Eclipses, any astrologer will advise you, are dicey events. Important works should not be begun six days before or after a total eclipse (three days for a partial), because eclipses tend to stir up karma, catalyze confusions, bring unexpected events, cause mishaps, etc. So when we were invited to the Second Annual Symposium on Vedic Astrology, February 27 to March 2 in Kona, Hawaii, just one day after the total eclipse of the 26th, we were puzzled–and worried that an object lesson in timing was about to befall us.

Kona is on the “Big Island” of Hawaii, about 500 miles from our Hindu monastery on the “Garden Island” of Kauai. We were invited to conduct an opening puja blessing and give one of the workshops. And things did get off to a rough start. We forgot to take an important parcel and nearly missed our connecting flight in Honolulu. Upon arrival in Kona, our bag containing the worship implements for the opening was missing.

The puja at the Keauhou Beach Hotel was to begin at 7:00. The dozen US-based astrologers (most prominently Chakrapani Ullal of Los Angeles) had gathered to conduct the presentations to the 80 people who paid $245 each to participate in a program of lectures and workshops ranging from an “Introduction to Vedic Astrology” by Chakrapani to “Advanced Techniques in Gochara” by Christina Collins-Hill. We delayed as long as possible and then proceeded without the necessary puja articles, improvising with a wine glass for a bell and a candle as an arati lamp. Just knowing we were in an eclipse period gave a certain humorous detachment from it all.

The power of an eclipse was the main discussion topic the first evening–and there was plenty of testimony about how real the impact was. Most of the teaching faculty, comprising some of the best Vedic astrologers in US, gave their personal testimonies. Christina told how she left her home a few days early to avoid the eclipse (but still within the six-day period).

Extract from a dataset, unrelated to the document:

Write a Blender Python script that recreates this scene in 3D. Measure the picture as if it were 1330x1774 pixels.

She intended to cast a chart for the best departure time, but her husband talked her out of it. On the way to the airport, their car caught on fire.

James Kelleher, of Los Gatos, California, a co-sponsor of the symposium, surprised everyone with his “dare and test” approach to traditional beliefs, explaining how he tried doing things during “inauspicious” times as a test. He doesn’t recommend this to clients, narrating how he narrowly escaped from a serious skiing accident during an eclipse. Personally, he felt there was no need to be paranoid about eclipses, but at the same time one should not brazenly tempt the planets.

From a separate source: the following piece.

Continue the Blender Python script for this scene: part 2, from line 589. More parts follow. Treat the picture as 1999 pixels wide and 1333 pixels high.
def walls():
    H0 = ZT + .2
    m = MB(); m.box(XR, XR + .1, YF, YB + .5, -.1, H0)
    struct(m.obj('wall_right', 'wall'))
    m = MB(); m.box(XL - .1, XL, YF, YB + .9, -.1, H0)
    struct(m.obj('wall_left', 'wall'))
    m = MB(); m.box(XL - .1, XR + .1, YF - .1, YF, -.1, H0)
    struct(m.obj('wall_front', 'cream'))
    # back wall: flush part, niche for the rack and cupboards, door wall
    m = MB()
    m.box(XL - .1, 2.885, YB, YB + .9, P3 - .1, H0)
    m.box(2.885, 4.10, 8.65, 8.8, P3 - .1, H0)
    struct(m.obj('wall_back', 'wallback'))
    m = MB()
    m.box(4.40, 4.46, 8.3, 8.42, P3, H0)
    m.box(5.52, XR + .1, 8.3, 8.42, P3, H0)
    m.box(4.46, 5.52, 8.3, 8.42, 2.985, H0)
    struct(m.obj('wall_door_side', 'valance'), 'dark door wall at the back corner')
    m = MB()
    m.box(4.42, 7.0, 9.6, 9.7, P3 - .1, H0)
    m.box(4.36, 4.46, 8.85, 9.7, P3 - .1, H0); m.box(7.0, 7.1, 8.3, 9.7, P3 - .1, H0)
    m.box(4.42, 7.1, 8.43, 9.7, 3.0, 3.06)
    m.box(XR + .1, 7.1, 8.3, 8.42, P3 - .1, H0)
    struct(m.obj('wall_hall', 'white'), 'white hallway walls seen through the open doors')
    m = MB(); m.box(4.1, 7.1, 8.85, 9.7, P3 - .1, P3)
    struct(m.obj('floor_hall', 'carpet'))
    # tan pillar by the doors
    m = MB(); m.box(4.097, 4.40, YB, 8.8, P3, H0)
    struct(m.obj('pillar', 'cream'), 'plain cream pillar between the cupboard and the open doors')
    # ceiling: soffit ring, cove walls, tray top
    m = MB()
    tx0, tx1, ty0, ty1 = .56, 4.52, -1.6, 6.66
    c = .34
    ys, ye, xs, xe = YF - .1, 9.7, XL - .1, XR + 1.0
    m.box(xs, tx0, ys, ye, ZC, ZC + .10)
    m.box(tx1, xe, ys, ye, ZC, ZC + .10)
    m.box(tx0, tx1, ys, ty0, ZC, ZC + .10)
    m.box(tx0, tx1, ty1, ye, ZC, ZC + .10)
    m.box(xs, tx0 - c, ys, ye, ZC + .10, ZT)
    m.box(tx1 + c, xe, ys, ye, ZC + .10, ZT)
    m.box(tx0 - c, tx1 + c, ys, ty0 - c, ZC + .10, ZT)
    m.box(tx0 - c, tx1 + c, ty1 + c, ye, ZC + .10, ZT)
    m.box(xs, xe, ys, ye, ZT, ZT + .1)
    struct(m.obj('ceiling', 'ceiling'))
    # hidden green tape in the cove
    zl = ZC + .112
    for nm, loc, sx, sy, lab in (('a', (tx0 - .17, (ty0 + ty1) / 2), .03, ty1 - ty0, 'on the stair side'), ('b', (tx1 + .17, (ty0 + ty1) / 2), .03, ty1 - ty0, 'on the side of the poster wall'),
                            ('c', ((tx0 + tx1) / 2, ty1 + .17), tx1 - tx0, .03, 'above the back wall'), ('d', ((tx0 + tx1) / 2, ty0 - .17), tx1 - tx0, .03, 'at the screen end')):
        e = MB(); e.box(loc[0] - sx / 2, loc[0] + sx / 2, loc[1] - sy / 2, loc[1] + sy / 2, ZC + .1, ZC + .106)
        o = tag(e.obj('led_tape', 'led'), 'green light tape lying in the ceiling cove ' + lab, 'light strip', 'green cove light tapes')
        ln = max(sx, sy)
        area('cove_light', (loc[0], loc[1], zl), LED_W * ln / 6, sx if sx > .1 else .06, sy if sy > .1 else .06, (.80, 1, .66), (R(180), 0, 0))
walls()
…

Despite the initial startup difficulties, once things were flowing in a routine, the following three days were fairly smooth. We were impressed by the amount of Hindu Dharma that was being taught along with astrology. Most all of the astrologers and participants were of Western background, but everyone was open and hungry for the knowledge of Hinduism. It seems the more Westerners learn and practice Vedic Astrology, the more they learn about Hinduism and are drawn to adopt its practices and principles. Someone commented that anyone drawn to Vedic Astrology was very likely a Hindu in a recent past life.

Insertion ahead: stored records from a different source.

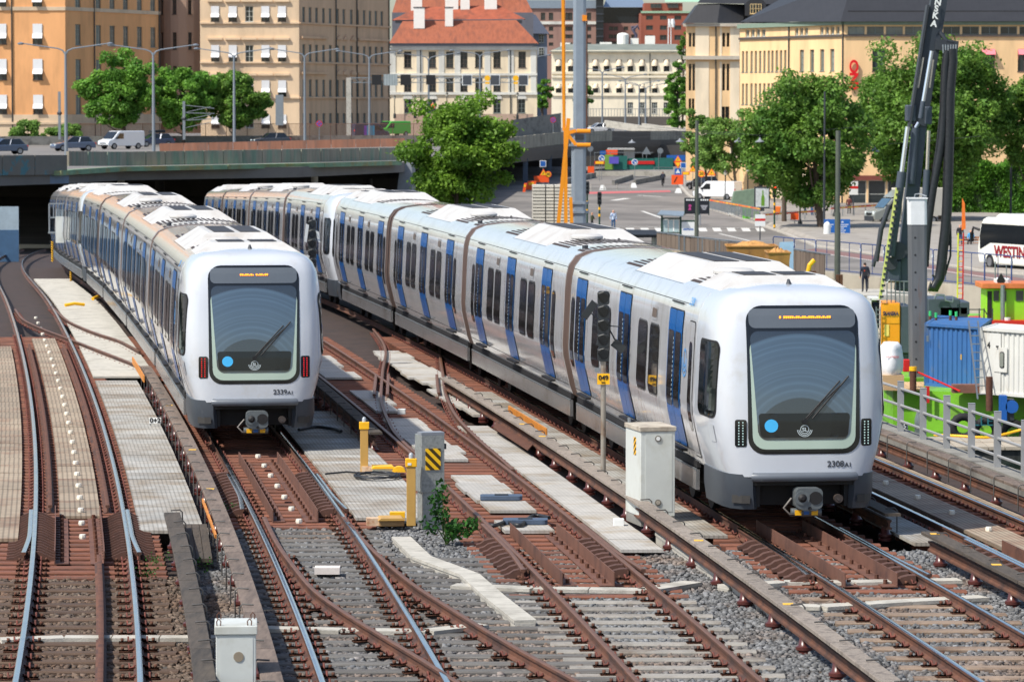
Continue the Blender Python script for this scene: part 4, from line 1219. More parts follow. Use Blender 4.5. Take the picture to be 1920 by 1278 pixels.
# ------------------------------------------------------------------ signals
SIGB = mat('signal_black', C(40, 44, 46), 0.5, var=0.1)
PIPE = mat('weathered_pipe', C(150, 144, 134), 0.5, 0.3, var=0.12, scale=6, col2=C(120, 92, 70), s2=3)
def signal(px, py, Y, ztop, label, heads, tagtext, wrap=False, zbase=None):
  p = P(px, py, Y) if zbase is None else V((P(px, py, Y).x, Y, zbase))
  t = thing('track_signal', label, 'signal', p, group='railway signals')
  H = ztop - p.z
  m = MB(); m.cyl((0, 0, 0), (0, 0, H - heads * .26), .05, n=12); m.build('pole', PIPE, t, smooth=40)
  hb = MB(); hb.prism(rrect(.22, .25, .05), (0, -.08, .13), (1, 0, 0), (0, 0, 1), (0, .16, 0)); hb.mi = 1; hb.cyl((0, -.085, .13), (0, -.07, .13), .09, n=14)
  hb.mi = 0
  hb.tube([(-.1, -.08, .16), (-.09, -.2, .22), (0, -.22, .25), (.09, -.2, .22), (.1, -.08, .16)], .012, 5)
  me = hb.mesh('lamp_unit', [SIGB, GLASSD])
  for i in range(heads): inst('lamp_unit', me, t, (0, 0, H - (i + 1) * .26))
  if tagtext:
    m = MB(); m.box(-.115, .115, -.07, -.06, H - heads * .26 - .42, H - heads * .26 - .22); m.build('number_plate', YELLOW, t)
    lettering(tagtext, .12, TXT, t, (0, -.075, H - heads * .26 - .30), bold=.003)
    lettering('049' if tagtext != '049' else '046', .05, TXT, t, (0, -.075, H - heads * .26 - .385))
  m = MB(); m.box(-.16, .0, .0, .05, H - heads * .26 - .2, H - heads * .26 - .12); m.build('bracket', STEEL, t)
  if wrap:
    m = MB()
    for (a, b2) in (((-.12, -.1, H - .12), (-.17, -.1, H - .6)), ((.14, -.1, H - .3), (.2, -.1, H - .6)), ((-.1, -.1, H - .95), (-.22, -.05, H - 1.25))):
      a, b2 = V(a), V(b2); s = V((.04, 0, -.02))
      m.add([a - s, a + s, b2 + s * .6, b2 - s * 1.1, a - s + V((0, .02, 0)), a + s + V((0, .02, 0)), b2 + s * .6 + V((0, .02, 0)), b2 - s * 1.1 + V((0, .02, 0))], [(0, 1, 2, 3), (7, 6, 5, 4), (0, 4, 5, 1), (1, 5, 6, 2), (2, 6, 7, 3), (3, 7, 4, 0)])
    m.build('plastic_wrap', mat('torn_plastic', C(196, 200, 200), 0.3, var=0.1), t)
  else:
    m = MB()
    m.obox((-.26, -.02, H - .35), (.1, 0, .14), (0, .012, 0), (-.05, 0, .05)); m.tube([(-.28, 0, H - .35), (-.05, .02, H - .6), (-.12, .0, H - 1.0)], .012, 5); m.tube([(-.2, 0, H - .62), (.3, 0, H - .66)], .01, 5); m.tube([(.05, 0, H - .6), (.24, 0, H - .95)], .014, 5)
    m.obox((.28, -.02, H - 1.02), (.1, 0, -.08), (0, .01, 0), (.05, 0, .06))
    m.build('bracket_arms', SIGB, t)
  return t
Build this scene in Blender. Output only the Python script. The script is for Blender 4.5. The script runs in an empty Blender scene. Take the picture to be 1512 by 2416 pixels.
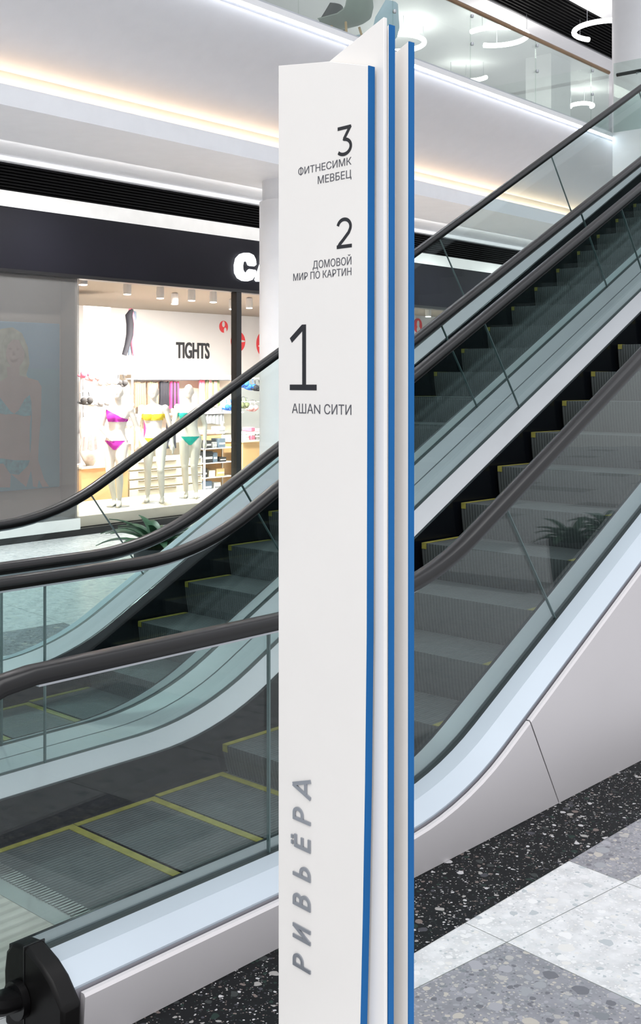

Vamadeva Shastri (Dr. David Frawley) gave a beautiful talk on Lord Ganesha, Lord Muruga and Lord Hanuman, including some of his personal experiences with these divine beings. A workshop by Dennis Flaherty on knowing your purpose and vocation according to your chart was an accurate, even profound, lecture on the four purusharthas, or goals of life according to the Vedas–dharma, our purpose; artha, what we choose to accumulate; kama, pleasure; and moksha, enlightenment and freedom from rebirth–and how these are reflected in the horoscope.

During the last day of workshop “intensives,” which ran from 10am to 5pm, Chakrapani unfolded the mysteries of relationship compatibility and cultural context. Examining the chart of Liz Taylor, Chakrapani explained that if she had been born with the same horoscope but raised in a traditional Hindu family in India rather than in the West, she would have married only once (instead of eight times) because Hindu beliefs, culture and society would override certain tendencies of her nature. He stressed how important it is to understand the full background of a person in order to give a correct chart interpretation. He analyzed the charts of Hugh Hefner, Madonna and Jack Nicholson–there wasn’t time for Bill Clinton–as examples of how an individual’s nature and tendencies are a key factor in matching two charts for marriage. Some people, he said, are just not suited for married life, no matter how good a compatibility there is with a potential partner.

The conference ended without incident. Each returned home with new friends, new knowledge and a greater appreciation of eclipses, which most certainly strain the inner and outer atmospheres.